IV Blithedale Romance (Chase & Tanner)

alice wellintown alicewellintown at gmail.com
Sat Aug 29 11:47:56 CDT 2009


 It really does help to situate a text in a context, so
> long as you remain open to the fact that there's always any number of
> possible contexts (American romance, Menippean satire, encyclopedic
> fiction, postmodern novel, Vietnam era fiction, u.s.w., et
> soforthiam).

I don't remain open to any number, that is, I am not open to the
endless and infinite; this only undermines the help you get from
situating the text. Pragmatism & Pluralism. Not relativism.

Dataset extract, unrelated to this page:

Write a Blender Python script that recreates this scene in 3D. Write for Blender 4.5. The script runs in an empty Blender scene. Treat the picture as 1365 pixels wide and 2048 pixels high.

The
Anatomy or Menippean or Romantic reading is useful because we can do
some work if we don't insist on carrying Home Depot in our Toolbox.
The BOTH/AND and shades of Gray reading is an ironic marsh pit. Fun
and Intense, but no discipline. It seems to me, an undisciplined
approach only gets to Larry, hurt by his inherent vice, his
obselescence, his uselessness, his replacements . . . .the Player
Piano. The youth hungry to consume and replace their older co-workers.
What's needed is discipline. Communication. Value the worker's
tradtion or toss him aside and let the new kidz on the block have a go
at it with the latest Smart Machines.

See Leo Marx on fire and furnace and sun

see Richard McKeon (everything he's written).